By Stuart Condie
SYDNEY--Xero reported a stronger-than-expected first-half profit despite the margin hit from the accounting-software provider's recent acquisition.
The New Zealand-based company on Thursday reported a net profit for the six months through September of 134.8 million New Zealand dollars, equivalent to US$76.2 million. That was up 42% on the NZ$95.1 million from a year earlier.
Revenue increased 20% to NZ$1.19 billion as Xero's subscriber base rose 9.7% to 4.6 million.
Analysts had been looking for a net profit of NZ$132.0 million from revenue of NZ$1.20 billion, according to data compiled by Visible Alpha.

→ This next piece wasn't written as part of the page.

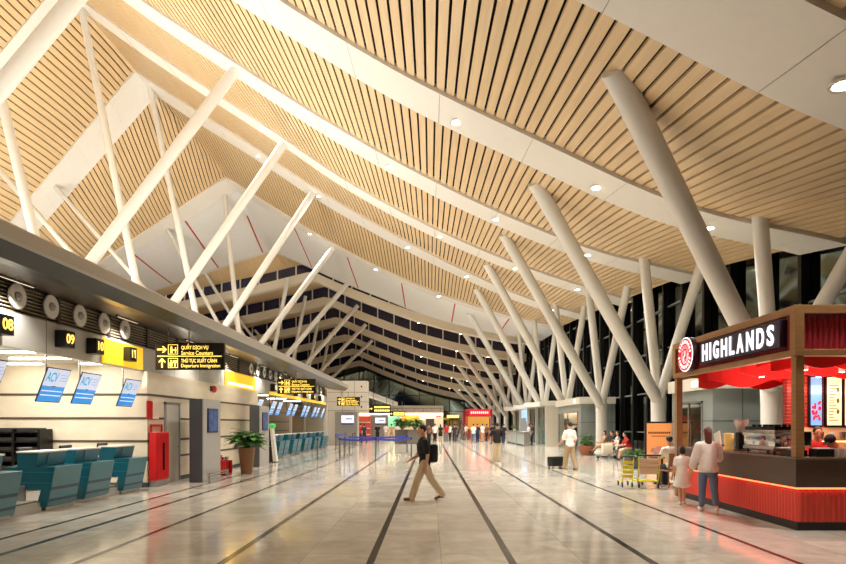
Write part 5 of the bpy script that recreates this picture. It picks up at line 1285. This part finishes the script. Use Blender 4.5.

Adjusted earnings before interest, tax, depreciation and amortization, which strip out costs associated with the US$2.5 billion acquisition of bill-pay provider Melio, rose 12% to NZ$350.9 million.
Excluding the acquisition, Xero's operating-expenses-to-operating-revenue ratio rose to 72.8% from 71.2% a year earlier. Including the acquisition, it was 77.0%.
Australia-listed Xero, which did not declare a dividend, said it expected its second-half operating-expense ratio to be lower than in the first half. It lowered its full-year ratio guidance to 70.5% from 71.5%.